Exercise goal:
Check every line below for the string "script", and copy the lines that contain it.

Dataset records:
- - - -
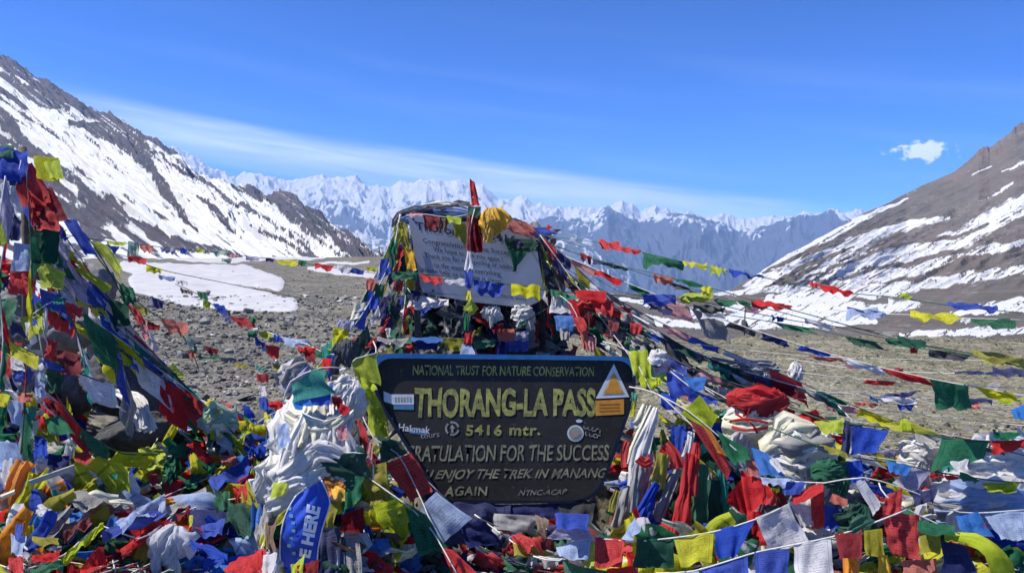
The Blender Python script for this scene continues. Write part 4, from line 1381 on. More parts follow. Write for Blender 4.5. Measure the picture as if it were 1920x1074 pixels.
- - - -
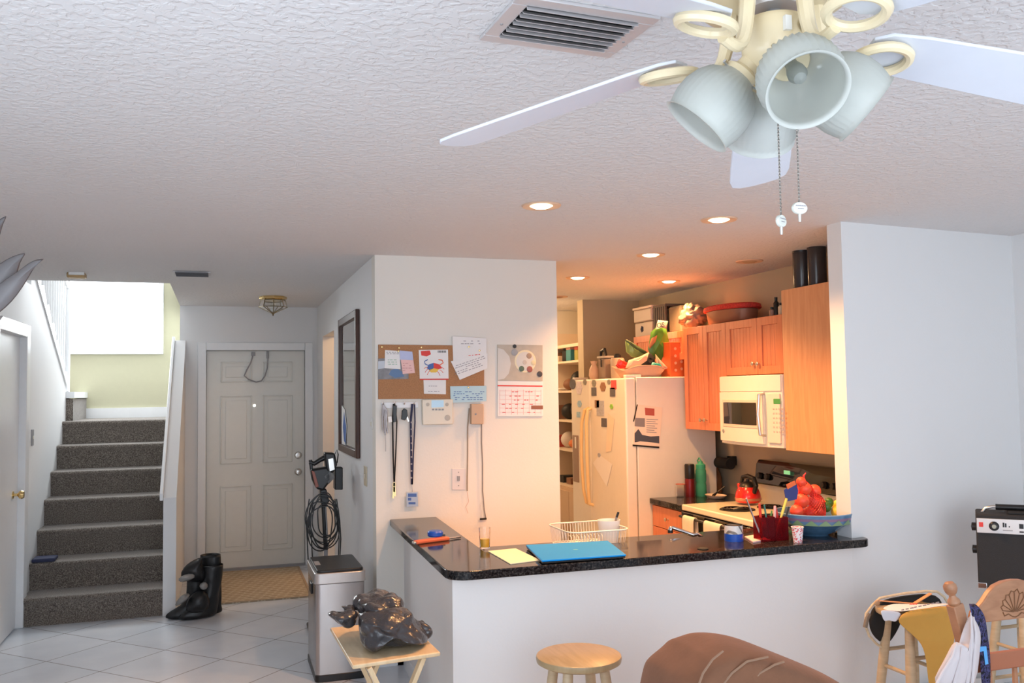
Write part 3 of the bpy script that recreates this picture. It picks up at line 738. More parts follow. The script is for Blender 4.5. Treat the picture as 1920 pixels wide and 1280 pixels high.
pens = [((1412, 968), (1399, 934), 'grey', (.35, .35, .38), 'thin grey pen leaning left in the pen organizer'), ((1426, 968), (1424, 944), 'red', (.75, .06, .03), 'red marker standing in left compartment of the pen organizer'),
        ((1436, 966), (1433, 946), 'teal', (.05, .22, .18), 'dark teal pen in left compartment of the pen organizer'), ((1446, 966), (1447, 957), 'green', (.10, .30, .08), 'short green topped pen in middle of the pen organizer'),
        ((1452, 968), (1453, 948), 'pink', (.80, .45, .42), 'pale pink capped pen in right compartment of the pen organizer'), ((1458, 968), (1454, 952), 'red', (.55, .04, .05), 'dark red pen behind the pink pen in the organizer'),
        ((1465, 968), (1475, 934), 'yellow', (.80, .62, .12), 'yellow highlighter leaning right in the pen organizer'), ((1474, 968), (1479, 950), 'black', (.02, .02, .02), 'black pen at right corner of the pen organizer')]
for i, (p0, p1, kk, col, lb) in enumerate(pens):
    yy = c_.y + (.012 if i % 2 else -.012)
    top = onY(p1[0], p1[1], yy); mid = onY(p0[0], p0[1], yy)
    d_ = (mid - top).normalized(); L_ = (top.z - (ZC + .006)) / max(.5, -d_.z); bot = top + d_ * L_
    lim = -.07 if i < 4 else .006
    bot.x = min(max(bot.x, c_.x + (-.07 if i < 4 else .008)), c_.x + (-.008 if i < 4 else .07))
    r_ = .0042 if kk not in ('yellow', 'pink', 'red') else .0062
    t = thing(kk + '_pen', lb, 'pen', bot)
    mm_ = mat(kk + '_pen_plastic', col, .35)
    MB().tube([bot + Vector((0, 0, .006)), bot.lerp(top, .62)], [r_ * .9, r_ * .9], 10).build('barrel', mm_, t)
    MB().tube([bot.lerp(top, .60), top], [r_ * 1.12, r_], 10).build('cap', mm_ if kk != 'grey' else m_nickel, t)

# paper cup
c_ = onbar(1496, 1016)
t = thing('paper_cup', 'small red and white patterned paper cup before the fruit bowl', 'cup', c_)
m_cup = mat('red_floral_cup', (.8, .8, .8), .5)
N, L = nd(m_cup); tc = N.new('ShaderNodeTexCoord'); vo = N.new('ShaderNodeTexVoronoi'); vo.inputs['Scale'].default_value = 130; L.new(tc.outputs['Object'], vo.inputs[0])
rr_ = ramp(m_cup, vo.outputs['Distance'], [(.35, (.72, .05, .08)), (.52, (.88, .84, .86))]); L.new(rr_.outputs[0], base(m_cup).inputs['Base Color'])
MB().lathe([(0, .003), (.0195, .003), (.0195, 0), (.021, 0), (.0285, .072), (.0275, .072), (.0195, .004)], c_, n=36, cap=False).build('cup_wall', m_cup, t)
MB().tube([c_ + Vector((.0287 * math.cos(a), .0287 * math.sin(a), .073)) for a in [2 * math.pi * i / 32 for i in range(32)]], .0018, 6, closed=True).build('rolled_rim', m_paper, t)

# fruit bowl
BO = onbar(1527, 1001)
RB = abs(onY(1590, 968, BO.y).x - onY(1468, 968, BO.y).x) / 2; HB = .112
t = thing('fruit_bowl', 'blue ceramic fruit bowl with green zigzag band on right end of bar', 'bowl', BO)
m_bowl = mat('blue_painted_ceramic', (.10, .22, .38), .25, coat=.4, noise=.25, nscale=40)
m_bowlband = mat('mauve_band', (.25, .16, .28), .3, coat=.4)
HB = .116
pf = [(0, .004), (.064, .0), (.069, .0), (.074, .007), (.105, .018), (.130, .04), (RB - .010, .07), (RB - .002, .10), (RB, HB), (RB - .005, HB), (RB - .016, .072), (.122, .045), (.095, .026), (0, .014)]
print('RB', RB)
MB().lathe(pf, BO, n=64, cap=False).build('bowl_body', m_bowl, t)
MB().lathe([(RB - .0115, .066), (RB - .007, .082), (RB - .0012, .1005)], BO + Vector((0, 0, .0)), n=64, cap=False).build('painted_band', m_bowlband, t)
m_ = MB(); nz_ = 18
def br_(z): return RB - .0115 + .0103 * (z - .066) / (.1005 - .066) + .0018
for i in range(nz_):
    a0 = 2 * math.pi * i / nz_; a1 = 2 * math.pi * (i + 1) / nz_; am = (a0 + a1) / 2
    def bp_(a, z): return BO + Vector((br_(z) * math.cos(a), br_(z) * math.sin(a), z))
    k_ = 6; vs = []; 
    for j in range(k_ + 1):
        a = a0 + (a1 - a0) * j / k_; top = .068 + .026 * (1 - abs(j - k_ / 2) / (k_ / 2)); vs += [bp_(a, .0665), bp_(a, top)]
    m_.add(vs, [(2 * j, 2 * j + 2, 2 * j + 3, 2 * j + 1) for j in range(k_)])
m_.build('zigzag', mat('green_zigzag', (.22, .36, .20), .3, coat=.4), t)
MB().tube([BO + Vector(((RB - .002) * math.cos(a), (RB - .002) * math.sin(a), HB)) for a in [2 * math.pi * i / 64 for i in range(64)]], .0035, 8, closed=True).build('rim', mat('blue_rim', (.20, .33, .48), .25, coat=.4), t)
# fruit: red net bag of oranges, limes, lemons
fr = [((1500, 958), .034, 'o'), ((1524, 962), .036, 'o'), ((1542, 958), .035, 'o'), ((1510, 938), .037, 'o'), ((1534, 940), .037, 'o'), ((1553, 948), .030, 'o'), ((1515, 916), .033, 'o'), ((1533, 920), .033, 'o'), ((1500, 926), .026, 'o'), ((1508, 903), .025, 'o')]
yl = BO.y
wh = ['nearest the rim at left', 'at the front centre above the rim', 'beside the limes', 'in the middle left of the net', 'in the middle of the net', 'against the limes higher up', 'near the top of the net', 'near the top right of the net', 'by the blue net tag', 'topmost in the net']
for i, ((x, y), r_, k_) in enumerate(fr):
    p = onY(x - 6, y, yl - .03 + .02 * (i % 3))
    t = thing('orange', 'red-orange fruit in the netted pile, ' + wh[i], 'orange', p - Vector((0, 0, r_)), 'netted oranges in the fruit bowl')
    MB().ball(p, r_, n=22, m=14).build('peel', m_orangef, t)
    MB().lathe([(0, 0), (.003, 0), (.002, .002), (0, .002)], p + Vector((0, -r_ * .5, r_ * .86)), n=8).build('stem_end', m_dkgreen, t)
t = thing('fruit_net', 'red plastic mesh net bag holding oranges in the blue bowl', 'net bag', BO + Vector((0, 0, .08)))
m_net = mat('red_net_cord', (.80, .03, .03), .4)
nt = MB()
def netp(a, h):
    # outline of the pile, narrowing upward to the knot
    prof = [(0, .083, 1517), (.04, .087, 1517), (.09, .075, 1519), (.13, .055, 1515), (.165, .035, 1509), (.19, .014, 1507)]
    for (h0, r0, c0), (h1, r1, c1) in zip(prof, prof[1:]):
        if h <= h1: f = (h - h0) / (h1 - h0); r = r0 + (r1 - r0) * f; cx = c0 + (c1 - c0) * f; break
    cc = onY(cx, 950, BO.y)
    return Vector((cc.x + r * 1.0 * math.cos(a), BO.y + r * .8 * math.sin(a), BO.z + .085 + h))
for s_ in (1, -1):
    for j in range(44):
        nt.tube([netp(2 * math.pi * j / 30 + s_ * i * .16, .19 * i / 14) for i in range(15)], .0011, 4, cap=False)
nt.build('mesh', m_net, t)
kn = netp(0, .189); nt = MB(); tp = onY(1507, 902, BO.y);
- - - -
The result:
The Blender Python script for this scene continues. Write part 4, from line 1381 on. More parts follow. Write for Blender 4.5. Measure the picture as if it were 1920x1074 pixels.
Write part 3 of the bpy script that recreates this picture. It picks up at line 738. More parts follow. The script is for Blender 4.5. Treat the picture as 1920 pixels wide and 1280 pixels high.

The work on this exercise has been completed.